Una de las exigencias menos negociables de la ciudadanía debería ser la de la información; es decir, el derecho a recibir buena información (clara y verdadera; dejemos de lado los accidentes epistemológicos que nos asalten en el proceso) es previo a los demás, porque es el que nos permite tomar decisiones correctas en asuntos que nos conciernen. Explicar fenómenos complejos con palabras sencillas, de forma que todo el mundo los entienda, es una de las cosas más arduas que existen (si no, que se lo pregunten a los profesores). Esto, que resulta ya difícil de por sí, se complica más aún si sabemos que una de las principales estrategias de la política es crear, sobre cualquier asunto, una "enorme masa de información pegajosa", como la llamaba Soledad Gallego (
cf. la entrada a este blog del 3 de septiembre), en la que sea imposible discernir los hechos de las opiniones, lo documentado de lo verosímil, lo cierto de lo probable. Hasta tal punto nos hemos acostumbrado a ello que no nos damos cuenta de su escandalosa frecuencia. Así, el ciudadano no sabe si la energía nuclear es buena o mala, si los transgénicos son buenos o malos, si el calentamiento global es culpa nuestra o no, etc. Obsérvese que el plantear estos asuntos como dilemas es ya un error, porque suelen ser cuestiones equívocas en las que existen variables múltiples y que admiten puntos de vista complementarios, distintos pero no contradictorios, pero el debate exige simplificar.

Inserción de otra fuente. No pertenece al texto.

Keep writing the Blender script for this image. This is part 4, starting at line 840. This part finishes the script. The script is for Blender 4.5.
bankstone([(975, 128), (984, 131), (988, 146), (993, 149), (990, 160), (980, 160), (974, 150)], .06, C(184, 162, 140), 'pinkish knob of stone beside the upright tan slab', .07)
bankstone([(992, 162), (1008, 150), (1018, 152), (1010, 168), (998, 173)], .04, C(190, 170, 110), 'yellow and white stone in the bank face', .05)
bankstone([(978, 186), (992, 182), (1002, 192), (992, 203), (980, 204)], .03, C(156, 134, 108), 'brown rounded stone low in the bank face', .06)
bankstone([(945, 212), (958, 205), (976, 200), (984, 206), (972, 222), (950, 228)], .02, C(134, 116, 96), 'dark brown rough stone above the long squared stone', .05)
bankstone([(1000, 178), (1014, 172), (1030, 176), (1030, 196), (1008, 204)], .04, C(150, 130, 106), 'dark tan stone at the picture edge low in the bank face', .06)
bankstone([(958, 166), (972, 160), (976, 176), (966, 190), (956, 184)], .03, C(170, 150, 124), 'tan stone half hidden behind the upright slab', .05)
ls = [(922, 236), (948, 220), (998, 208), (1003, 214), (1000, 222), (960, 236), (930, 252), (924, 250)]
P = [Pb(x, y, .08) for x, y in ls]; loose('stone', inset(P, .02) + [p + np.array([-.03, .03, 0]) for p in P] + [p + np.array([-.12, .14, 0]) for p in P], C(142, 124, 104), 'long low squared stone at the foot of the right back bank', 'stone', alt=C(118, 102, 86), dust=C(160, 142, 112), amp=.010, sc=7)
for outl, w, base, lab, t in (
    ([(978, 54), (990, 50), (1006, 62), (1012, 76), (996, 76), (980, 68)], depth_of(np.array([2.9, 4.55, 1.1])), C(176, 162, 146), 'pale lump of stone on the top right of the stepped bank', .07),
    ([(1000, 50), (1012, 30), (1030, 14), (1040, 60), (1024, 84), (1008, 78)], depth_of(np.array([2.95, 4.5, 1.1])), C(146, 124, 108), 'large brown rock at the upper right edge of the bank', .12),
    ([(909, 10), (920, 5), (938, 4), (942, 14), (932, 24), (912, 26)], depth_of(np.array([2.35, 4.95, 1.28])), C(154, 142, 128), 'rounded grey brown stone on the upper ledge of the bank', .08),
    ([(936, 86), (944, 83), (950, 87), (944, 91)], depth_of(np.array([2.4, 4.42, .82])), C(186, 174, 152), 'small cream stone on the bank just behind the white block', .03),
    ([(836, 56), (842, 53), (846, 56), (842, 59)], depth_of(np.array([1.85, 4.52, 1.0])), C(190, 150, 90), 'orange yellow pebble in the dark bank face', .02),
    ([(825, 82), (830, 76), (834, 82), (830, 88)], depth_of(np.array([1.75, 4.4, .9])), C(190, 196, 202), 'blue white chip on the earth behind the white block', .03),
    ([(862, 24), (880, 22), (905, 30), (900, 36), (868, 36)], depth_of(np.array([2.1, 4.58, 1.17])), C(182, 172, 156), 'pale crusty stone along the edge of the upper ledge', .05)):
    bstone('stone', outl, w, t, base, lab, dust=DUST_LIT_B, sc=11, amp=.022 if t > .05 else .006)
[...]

El Gobierno (los gobiernos, porque han sido varios) lo ha hecho muy mal con el proceso de creación del Espacio Europeo de Educación Superior (conocido como Proceso de Bolonia). Lo ha hecho mal porque todas las noticias que llegan sobre él son (y perdón por el chiste), una auténtica salsa. Seguramente nadie conoce los detalles de los documentos originales ni las intenciones de sus promotores, pero esa ignorancia no impide que nos definamos vehementemente. Yo tampoco conozco esos detalles, pero puesto que hay que simplificar, hagámoslo: creo que el Proceso indica claramente una tendencia, señalada ya por la prensa: la americanización del modelo europeo de la educación superior. Creo sinceramente que esto es bueno, pero soy consciente de la debilidad de mi posición. Datos: según la clasificación de la Universidad Jiao Tong de Shangai (una de las más aceptadas), entre las cincuenta mejores universidades del mundo hay ¡37 estadounidenses!, 5 de Reino Unido, 2 de Japón, 2 de Canadá, 1 de Francia, 1 de Dinamarca, 1 de Holanda y 1 de Suiza (se puede consultar en la página
ed.sjtu.edu.cn/rank/2007/ARWU2007_Top100.htm). Es cierto que en estas clasificaciones se favorecen ciertos valores no necesariamente universales (competitividad, eficiencia), pero resulta que estos valores coinciden con los que dominan nuestra sociedad. Por otro lado, si nuestras universidades pudieran alegar en su descargo que alientan la formación humanística y ciudadana de sus alumnos, aún tendrían una disculpa, pero no es así: lo único que alientan es el conformismo y la mediocridad. El modelo estadounidense está lejos de la perfección: una universidad verdadera debería buscar exclusivamente el conocimiento, promover la curiosidad y servir de asiento a las expresiones más elevadas del espíritu humano. Pero mientras no llegue esa Academia platónica, el modelo de Harvard seguirá siendo superior.